Scan the material that follows. Copy every line containing the word "from".

:: Recorded information ::

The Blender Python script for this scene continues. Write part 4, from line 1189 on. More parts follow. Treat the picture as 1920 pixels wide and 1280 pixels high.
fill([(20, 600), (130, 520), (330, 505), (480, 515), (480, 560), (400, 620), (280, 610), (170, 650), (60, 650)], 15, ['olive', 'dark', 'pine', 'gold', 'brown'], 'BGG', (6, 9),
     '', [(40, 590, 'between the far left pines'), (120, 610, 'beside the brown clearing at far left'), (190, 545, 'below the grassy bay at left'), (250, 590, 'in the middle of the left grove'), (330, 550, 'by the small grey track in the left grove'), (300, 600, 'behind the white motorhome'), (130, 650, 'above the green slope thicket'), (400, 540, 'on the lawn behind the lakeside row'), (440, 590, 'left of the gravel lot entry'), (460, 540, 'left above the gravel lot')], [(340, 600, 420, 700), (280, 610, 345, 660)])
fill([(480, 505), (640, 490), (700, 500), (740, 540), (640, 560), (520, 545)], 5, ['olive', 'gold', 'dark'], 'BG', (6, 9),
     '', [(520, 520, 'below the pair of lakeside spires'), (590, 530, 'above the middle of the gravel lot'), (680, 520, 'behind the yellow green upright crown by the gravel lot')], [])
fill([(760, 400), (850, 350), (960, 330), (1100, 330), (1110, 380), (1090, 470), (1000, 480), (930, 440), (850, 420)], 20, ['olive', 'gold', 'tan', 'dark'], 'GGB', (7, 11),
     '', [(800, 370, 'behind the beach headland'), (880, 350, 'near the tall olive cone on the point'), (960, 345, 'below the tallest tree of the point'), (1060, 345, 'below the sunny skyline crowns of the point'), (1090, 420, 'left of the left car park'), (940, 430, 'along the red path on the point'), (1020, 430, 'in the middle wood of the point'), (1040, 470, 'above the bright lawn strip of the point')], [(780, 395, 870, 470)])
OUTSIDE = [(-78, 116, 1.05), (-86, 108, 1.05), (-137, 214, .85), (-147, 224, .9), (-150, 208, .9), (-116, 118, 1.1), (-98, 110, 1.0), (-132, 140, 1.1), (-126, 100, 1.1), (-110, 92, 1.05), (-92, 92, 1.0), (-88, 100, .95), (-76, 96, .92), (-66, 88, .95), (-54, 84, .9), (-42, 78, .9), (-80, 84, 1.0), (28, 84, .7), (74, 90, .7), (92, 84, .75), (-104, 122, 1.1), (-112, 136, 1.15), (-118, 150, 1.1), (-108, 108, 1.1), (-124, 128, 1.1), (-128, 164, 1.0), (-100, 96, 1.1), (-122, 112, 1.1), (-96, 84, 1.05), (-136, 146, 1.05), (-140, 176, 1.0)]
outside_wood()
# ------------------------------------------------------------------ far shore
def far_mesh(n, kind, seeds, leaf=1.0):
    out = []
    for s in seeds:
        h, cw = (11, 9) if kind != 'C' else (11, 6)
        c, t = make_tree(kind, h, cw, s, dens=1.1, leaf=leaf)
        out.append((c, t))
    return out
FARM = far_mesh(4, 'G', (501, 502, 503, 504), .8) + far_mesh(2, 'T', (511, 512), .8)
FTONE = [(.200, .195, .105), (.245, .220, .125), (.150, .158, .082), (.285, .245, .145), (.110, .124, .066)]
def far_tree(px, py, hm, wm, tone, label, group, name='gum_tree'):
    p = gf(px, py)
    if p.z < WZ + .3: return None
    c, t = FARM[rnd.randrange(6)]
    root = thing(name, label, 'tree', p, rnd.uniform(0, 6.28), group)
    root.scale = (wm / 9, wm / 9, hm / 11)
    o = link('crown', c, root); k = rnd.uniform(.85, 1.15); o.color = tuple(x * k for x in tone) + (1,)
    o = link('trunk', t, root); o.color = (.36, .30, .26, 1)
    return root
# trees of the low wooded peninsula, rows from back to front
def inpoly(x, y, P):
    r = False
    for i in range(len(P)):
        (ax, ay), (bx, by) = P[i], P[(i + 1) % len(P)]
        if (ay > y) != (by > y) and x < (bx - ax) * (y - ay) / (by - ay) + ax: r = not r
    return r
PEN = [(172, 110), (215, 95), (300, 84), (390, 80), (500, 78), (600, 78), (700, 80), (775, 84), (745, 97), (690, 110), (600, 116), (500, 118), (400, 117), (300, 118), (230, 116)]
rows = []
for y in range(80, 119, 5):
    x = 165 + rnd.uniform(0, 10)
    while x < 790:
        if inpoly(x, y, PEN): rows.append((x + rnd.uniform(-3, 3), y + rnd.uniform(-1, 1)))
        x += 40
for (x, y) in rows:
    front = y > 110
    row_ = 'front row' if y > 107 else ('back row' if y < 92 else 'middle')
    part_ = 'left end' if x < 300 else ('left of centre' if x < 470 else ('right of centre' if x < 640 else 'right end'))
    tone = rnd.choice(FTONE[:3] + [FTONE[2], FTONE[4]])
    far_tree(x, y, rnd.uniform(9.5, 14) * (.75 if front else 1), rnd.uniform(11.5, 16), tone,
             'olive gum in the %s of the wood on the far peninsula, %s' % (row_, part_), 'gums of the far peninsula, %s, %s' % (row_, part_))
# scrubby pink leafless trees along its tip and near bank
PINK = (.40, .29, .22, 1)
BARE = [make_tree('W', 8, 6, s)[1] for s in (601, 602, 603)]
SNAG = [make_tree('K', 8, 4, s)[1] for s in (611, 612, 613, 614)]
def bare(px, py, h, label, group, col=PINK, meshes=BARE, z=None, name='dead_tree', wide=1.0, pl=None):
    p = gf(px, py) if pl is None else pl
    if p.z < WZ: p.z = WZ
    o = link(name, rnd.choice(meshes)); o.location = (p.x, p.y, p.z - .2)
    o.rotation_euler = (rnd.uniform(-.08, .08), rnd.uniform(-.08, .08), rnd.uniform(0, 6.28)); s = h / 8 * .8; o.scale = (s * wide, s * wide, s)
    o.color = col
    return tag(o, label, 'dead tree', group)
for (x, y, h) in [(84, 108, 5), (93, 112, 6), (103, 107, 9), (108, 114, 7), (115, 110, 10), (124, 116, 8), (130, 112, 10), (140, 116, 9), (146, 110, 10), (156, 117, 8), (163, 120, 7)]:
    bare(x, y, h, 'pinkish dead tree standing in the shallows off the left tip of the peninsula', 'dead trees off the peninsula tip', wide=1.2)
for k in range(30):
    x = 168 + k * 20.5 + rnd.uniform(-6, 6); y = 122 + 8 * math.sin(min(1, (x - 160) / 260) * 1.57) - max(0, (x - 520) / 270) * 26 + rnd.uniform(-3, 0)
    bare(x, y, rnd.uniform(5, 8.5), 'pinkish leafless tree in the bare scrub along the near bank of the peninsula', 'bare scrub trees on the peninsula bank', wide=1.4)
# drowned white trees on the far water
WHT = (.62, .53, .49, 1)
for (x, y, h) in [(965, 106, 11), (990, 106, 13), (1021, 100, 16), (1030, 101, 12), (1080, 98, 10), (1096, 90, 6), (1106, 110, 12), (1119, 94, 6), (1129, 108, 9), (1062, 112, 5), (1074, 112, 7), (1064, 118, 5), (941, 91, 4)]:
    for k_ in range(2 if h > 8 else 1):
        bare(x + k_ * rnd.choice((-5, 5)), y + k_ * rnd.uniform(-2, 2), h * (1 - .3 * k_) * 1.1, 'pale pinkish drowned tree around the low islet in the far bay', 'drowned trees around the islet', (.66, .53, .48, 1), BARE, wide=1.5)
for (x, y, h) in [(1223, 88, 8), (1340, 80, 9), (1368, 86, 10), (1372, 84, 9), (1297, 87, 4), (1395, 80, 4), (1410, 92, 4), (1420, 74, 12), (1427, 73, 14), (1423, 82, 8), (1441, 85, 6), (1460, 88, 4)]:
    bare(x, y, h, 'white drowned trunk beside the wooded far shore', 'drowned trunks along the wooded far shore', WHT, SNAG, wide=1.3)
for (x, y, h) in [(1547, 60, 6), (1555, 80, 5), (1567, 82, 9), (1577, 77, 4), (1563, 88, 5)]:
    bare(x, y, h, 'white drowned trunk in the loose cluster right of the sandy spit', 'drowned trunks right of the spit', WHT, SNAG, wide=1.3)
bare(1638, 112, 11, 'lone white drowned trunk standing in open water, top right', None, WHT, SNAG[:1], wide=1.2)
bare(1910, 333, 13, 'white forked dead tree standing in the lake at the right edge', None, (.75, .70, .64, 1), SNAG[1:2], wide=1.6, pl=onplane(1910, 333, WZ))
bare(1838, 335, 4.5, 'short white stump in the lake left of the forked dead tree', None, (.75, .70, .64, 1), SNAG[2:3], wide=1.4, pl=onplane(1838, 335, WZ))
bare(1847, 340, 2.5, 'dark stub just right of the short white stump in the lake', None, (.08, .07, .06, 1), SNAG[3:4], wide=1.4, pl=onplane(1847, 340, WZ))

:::

**Exercise answer:**
The Blender Python script for this scene continues. Write part 4, from line 1189 on. More parts follow. Treat the picture as 1920 pixels wide and 1280 pixels high.
# trees of the low wooded peninsula, rows from back to front